Signed

Typescript signed, her 1956 Democratic National Convention speech.

[Chicago]: [1956].

Price: $3,500.00


About the item

6pp., recto only of six quarto sheets. Signed on the last page. 4to. Signed. Stapled. Toned very slightly.

Item #346578

In 1952, the Democrats had lost the White House to Republican Dwight D. Eisenhower, after holding it since 1932; in 1956, at their convention held in Chicago, they again nominated Adlai Stevenson on the first ballot. A supporter of Stevenson, 71-year-old Eleanor Roosevelt addressed the delegates on August 15, the third night of the convention.
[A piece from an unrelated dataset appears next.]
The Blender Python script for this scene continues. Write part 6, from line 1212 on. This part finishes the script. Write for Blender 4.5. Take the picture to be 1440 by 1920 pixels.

In her address, she harkened back to many of the themes brought forth by FDR, touching upon Communism and poverty, and quoting from his 1933 Inaugural:

"It is true we have differences, but everywhere in our country we know that today our differences must somehow be resolved, because we stand before the world on trial, really, to show what democracy means, and that is a heavy responsibility, because the world today is deciding between democracy and Communism, and one means freedom and one means slavery ... Great leaders we have had, but we could not have had great leaders unless they had had a great people to follow. You cannot be a great leader unless the people are great. That is what I want to remind every one of you tonight. You must be a great people with great objectives. I remember very well the first crisis that we met in '32, and I remember that we won out, because the people were ready to carry their share of the burden, and follow and carry through the words, 'All you have to fear, the only thing you have to fear, is fear itself'..."

In the general election, Stevenson and his running mate Estes Kefauver would lose in a landslide to Eisenhower and Richard Nixon.